_Given material_.
====

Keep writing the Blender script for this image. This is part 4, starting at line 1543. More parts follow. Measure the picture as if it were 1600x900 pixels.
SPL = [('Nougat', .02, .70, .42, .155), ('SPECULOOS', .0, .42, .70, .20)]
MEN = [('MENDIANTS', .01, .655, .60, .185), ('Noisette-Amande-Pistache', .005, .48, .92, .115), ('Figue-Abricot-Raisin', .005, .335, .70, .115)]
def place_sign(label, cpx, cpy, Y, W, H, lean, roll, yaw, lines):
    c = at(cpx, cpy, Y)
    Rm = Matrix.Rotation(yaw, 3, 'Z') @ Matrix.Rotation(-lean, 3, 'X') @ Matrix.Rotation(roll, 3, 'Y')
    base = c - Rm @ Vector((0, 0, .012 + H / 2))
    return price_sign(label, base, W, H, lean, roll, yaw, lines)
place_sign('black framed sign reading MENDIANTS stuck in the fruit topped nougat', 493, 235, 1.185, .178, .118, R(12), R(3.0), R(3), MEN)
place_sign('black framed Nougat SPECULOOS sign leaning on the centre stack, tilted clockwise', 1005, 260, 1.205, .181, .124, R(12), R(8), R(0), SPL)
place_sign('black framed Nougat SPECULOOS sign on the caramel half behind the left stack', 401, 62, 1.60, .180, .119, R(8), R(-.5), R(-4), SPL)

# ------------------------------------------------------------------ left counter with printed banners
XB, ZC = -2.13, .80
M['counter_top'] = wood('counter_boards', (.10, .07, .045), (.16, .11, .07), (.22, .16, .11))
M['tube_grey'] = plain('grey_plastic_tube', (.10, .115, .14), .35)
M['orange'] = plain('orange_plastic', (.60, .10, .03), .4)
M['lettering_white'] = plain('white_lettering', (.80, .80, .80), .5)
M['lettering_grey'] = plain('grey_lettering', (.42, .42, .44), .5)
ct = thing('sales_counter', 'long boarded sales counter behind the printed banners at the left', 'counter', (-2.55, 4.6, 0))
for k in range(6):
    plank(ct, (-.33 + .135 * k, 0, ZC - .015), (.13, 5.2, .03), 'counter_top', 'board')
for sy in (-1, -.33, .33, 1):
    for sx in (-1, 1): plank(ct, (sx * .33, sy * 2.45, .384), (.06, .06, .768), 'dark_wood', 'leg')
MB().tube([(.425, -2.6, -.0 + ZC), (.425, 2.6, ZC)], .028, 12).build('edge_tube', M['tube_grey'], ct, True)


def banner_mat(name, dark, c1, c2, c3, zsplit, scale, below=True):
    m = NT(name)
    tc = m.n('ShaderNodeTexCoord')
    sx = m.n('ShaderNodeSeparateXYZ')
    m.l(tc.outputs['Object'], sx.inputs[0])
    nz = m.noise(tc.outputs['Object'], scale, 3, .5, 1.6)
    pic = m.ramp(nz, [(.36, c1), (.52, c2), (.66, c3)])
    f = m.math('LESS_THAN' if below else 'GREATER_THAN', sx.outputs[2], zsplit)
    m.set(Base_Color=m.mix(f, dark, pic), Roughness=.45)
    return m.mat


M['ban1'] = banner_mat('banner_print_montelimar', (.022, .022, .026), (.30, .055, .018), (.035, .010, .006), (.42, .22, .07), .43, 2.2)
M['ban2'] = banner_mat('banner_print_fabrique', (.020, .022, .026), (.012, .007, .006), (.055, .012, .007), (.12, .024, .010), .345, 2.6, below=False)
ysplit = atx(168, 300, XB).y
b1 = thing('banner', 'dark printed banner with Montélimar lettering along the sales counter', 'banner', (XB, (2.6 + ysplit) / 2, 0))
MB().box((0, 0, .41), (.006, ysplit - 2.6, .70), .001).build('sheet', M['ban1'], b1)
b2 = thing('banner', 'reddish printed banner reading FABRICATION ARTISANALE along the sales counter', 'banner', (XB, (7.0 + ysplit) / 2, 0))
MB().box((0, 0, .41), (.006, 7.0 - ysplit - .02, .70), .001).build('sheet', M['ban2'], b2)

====

_Short task_.
Each line above must be printed exactly as it appears.

_Output for this exercise_.
Keep writing the Blender script for this image. This is part 4, starting at line 1543. More parts follow. Measure the picture as if it were 1600x900 pixels.
SPL = [('Nougat', .02, .70, .42, .155), ('SPECULOOS', .0, .42, .70, .20)]
MEN = [('MENDIANTS', .01, .655, .60, .185), ('Noisette-Amande-Pistache', .005, .48, .92, .115), ('Figue-Abricot-Raisin', .005, .335, .70, .115)]
def place_sign(label, cpx, cpy, Y, W, H, lean, roll, yaw, lines):
    c = at(cpx, cpy, Y)
    Rm = Matrix.Rotation(yaw, 3, 'Z') @ Matrix.Rotation(-lean, 3, 'X') @ Matrix.Rotation(roll, 3, 'Y')
    base = c - Rm @ Vector((0, 0, .012 + H / 2))
    return price_sign(label, base, W, H, lean, roll, yaw, lines)
place_sign('black framed sign reading MENDIANTS stuck in the fruit topped nougat', 493, 235, 1.185, .178, .118, R(12), R(3.0), R(3), MEN)
place_sign('black framed Nougat SPECULOOS sign leaning on the centre stack, tilted clockwise', 1005, 260, 1.205, .181, .124, R(12), R(8), R(0), SPL)
place_sign('black framed Nougat SPECULOOS sign on the caramel half behind the left stack', 401, 62, 1.60, .180, .119, R(8), R(-.5), R(-4), SPL)

# ------------------------------------------------------------------ left counter with printed banners
XB, ZC = -2.13, .80
M['counter_top'] = wood('counter_boards', (.10, .07, .045), (.16, .11, .07), (.22, .16, .11))
M['tube_grey'] = plain('grey_plastic_tube', (.10, .115, .14), .35)
M['orange'] = plain('orange_plastic', (.60, .10, .03), .4)
M['lettering_white'] = plain('white_lettering', (.80, .80, .80), .5)
M['lettering_grey'] = plain('grey_lettering', (.42, .42, .44), .5)
ct = thing('sales_counter', 'long boarded sales counter behind the printed banners at the left', 'counter', (-2.55, 4.6, 0))
for k in range(6):
    plank(ct, (-.33 + .135 * k, 0, ZC - .015), (.13, 5.2, .03), 'counter_top', 'board')
for sy in (-1, -.33, .33, 1):
    for sx in (-1, 1): plank(ct, (sx * .33, sy * 2.45, .384), (.06, .06, .768), 'dark_wood', 'leg')
MB().tube([(.425, -2.6, -.0 + ZC), (.425, 2.6, ZC)], .028, 12).build('edge_tube', M['tube_grey'], ct, True)


def banner_mat(name, dark, c1, c2, c3, zsplit, scale, below=True):
    m = NT(name)
    tc = m.n('ShaderNodeTexCoord')
    sx = m.n('ShaderNodeSeparateXYZ')
    m.l(tc.outputs['Object'], sx.inputs[0])
    nz = m.noise(tc.outputs['Object'], scale, 3, .5, 1.6)
    pic = m.ramp(nz, [(.36, c1), (.52, c2), (.66, c3)])
    f = m.math('LESS_THAN' if below else 'GREATER_THAN', sx.outputs[2], zsplit)
    m.set(Base_Color=m.mix(f, dark, pic), Roughness=.45)
    return m.mat


M['ban1'] = banner_mat('banner_print_montelimar', (.022, .022, .026), (.30, .055, .018), (.035, .010, .006), (.42, .22, .07), .43, 2.2)
M['ban2'] = banner_mat('banner_print_fabrique', (.020, .022, .026), (.012, .007, .006), (.055, .012, .007), (.12, .024, .010), .345, 2.6, below=False)
ysplit = atx(168, 300, XB).y
b1 = thing('banner', 'dark printed banner with Montélimar lettering along the sales counter', 'banner', (XB, (2.6 + ysplit) / 2, 0))
MB().box((0, 0, .41), (.006, ysplit - 2.6, .70), .001).build('sheet', M['ban1'], b1)
b2 = thing('banner', 'reddish printed banner reading FABRICATION ARTISANALE along the sales counter', 'banner', (XB, (7.0 + ysplit) / 2, 0))
MB().box((0, 0, .41), (.006, 7.0 - ysplit - .02, .70), .001).build('sheet', M['ban2'], b2)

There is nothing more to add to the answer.